As a direct, infrastructureless mode is required to reach feature parity with existing TETRA based networks.
technically it's totally possible, it's even in the 3GPP specs. But commercial mobile SoC will prevent you doing this. Only selected commands can be issued from the apps.
On the other hand, LTE and 5G can use unlicensed spectrum (e.g. the 5 GHz spectrum also used by Wi-Fi/802.11), and newer iPhones support at least one such band [1].
Does it solve the DDoS problem? I haven't checked the state-of-the-art in mesh networks for a while, but when I was actively interested in this area, it was either:
1. Centralized device management, so that each device has a unique "permit" from some kind of a central authority.

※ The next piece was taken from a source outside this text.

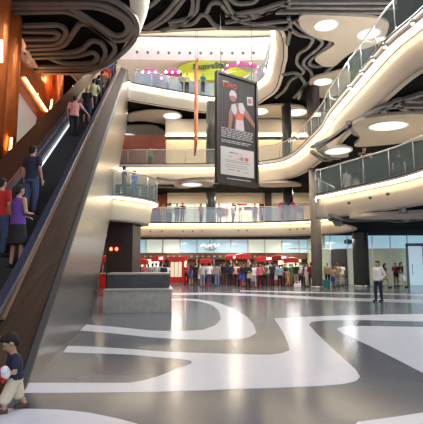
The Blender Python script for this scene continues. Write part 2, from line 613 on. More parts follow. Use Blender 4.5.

2. Be susceptible to DDoS where rogue devices can easily saturate the network.
Do you mean it's unsuitable because of the frequency?
Bluetooth LE has a "long range" mode that seemed to have been available on some iOS/iPhone versions (by accident?) for a while [1], and the range on that seems to be vastly better (i.e. on the order of hundreds of meters) than most 802.15.4 implementations I'm familiar with, and they both use the same frequency band.
Definitely not – unfortunately Apple is extremely picky on what they let apps do on the lower layers.
True (cross-platform) P2P communications would be great, especially since the newest iphones have both long-range Bluetooth LE and 802.15.4 support, but the ball is in Apple’s court.
Most existing solutions I've seen use either Bluetooth LE (the only somewhat low-level API that can be used for cross-platform P2P things that Apple allows access to) or Apple-proprietary APIs like this one: https://developer.apple.com/documentation/multipeerconnectiv...
For ~$20 you can get a LoRa dongle and https://meshtastic.org/, and with some luck (someone putting a node on a hgh building or a hill), you can reach quite impressive distances.
This appears to intended to enable activists to organize protests with just their phones when the centralized telecommunication infrastructure is disrupted by the government. It is a different use case.